A virtual instruction manual

In the absence of having an instruction manual to hand out to new clients, the discussion of expectations fills this gap.

Don’t put yourself in a position of over-promising and under-delivering. Be careful about what it you promise. On the other hand, don’t expect so much from prospects that they are afraid to become clients because they don’t think they can live up to your expectations.

Here is a list of expectations you may want to consider.

I will:

  • Focus on helping you achieve your financial objectives
  • Meet with you at least once per year (with additional meetings as needed)
  • Seek out ways to help you improve your financial circumstances nsure that you understand planning concepts and ideas
  • Be available as a resource on financial planning issues
  • Resolve issues regarding your accounts under my management
  • Return your phone calls within one business day
  • Respect your confidential information
  • Set meeting times and locations that are convenient for you
  • Provide a comfortable atmosphere in which to meet and do business
  • Provide appropriate investment options, explain the risks of those options and make recommendations
  • Handle your requests in a reasonable amount of time and let you know how long it will take to get back to you with an update, answer or solution
  • Know and understand your investment attitude and personality
  • Maintain and improve my industry and product knowledge
  • Build partnerships with affiliates that meet expectations similar to these
  • Be prompt and prepared for our meetings

You will:

  • Meet with me at least once per year
  • Conduct a formal comprehensive review of your goals, objectives and progress on an annual basis
  • Call me regarding any major changes in your life
  • Tell me how I can improve and provide better service if, for any reason, you are not satisfied
  • Treat me and my team members in a courteous manner
  • Maintain an open line of communication, which is the key element in an effective partnership
  • Be prompt and prepared for our meetings
  • Return phone calls, emails and paperwork promptly

These are suggestions. I recommend that you create your own list of expectations based on what you want to deliver and how you want your clients to behave.

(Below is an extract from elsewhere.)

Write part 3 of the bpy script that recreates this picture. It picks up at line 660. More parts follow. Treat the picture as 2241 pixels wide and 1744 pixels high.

Having an open and honest dialogue at the beginning of the relationship allows you to revisit expectations if a client fails to meet them. If one of your expectations for clients is to be prompt and prepared for your meetings, and a prospect has rescheduled a meeting several times and then arrived late, make sure you clarify that this behavior is unacceptable except in the case of an emergency.

Another way to use this tool is to pull out the list of expectations during annual review meetings to discuss how the relationship is going. Wouldn’t you rather find out that a client is unhappy with something when you can discuss it and rectify the situation instead of having the client leave your firm without telling you why?

If all your clients acted in accordance with what is in their best interests and the interest of your business, an instruction manual wouldn’t be necessary. Since an instruction manual for clients isn’t politically correct, utilize expectations.